PART THREE: THE BIG PICTURE: DEFINING A MILLENNIUM

History seldom turns sharp corners, and historians often have difficulty deciding just when one phase of the human story ends and another begins. Between roughly 200 and 850 C.E., many of the second-wave states and civilizations (Han dynasty China, the western Roman Empire, Gupta India, Meroë, Axum, Maya, Teotihuacán, Moche) experienced severe disruption, decline, or collapse. For many historians, this has marked the end of an era and the start of a new period of world history. Furthermore, almost everyone agrees that the transatlantic voyages of Columbus beginning in 1492 represent yet another new departure in world history. This coupling of the Eastern and Western hemispheres set in motion historical processes that transformed most of the world and signaled the beginning of the modern era.

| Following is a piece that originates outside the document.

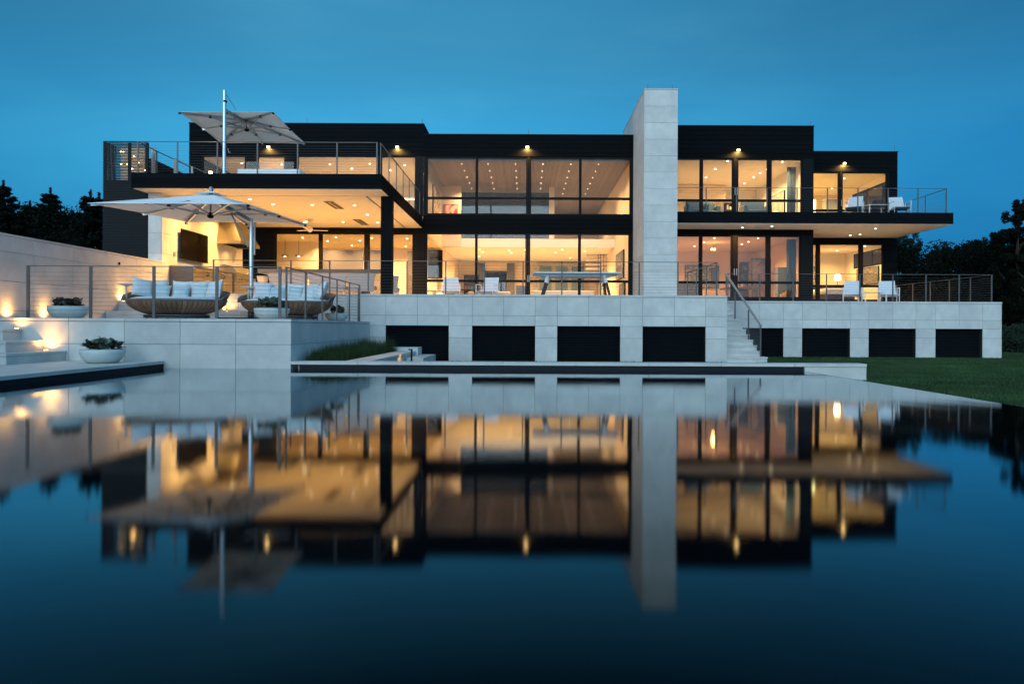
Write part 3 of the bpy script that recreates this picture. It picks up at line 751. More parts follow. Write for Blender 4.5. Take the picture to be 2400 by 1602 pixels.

But how are we to understand the thousand years (roughly 500 to 1500) between the end of the second-wave era and the beginning of modern world history? Frankly, historians have had some difficulty defining a distinct identity for this millennium, a problem reflected in the vague terms used to describe it: a postclassical era, a medieval or “middle” period between the ancient and modern, or, as in this book, an age of third-wave civilizations. At best, these terms indicate where this period falls in the larger time frame of world history, but none of them are very descriptive.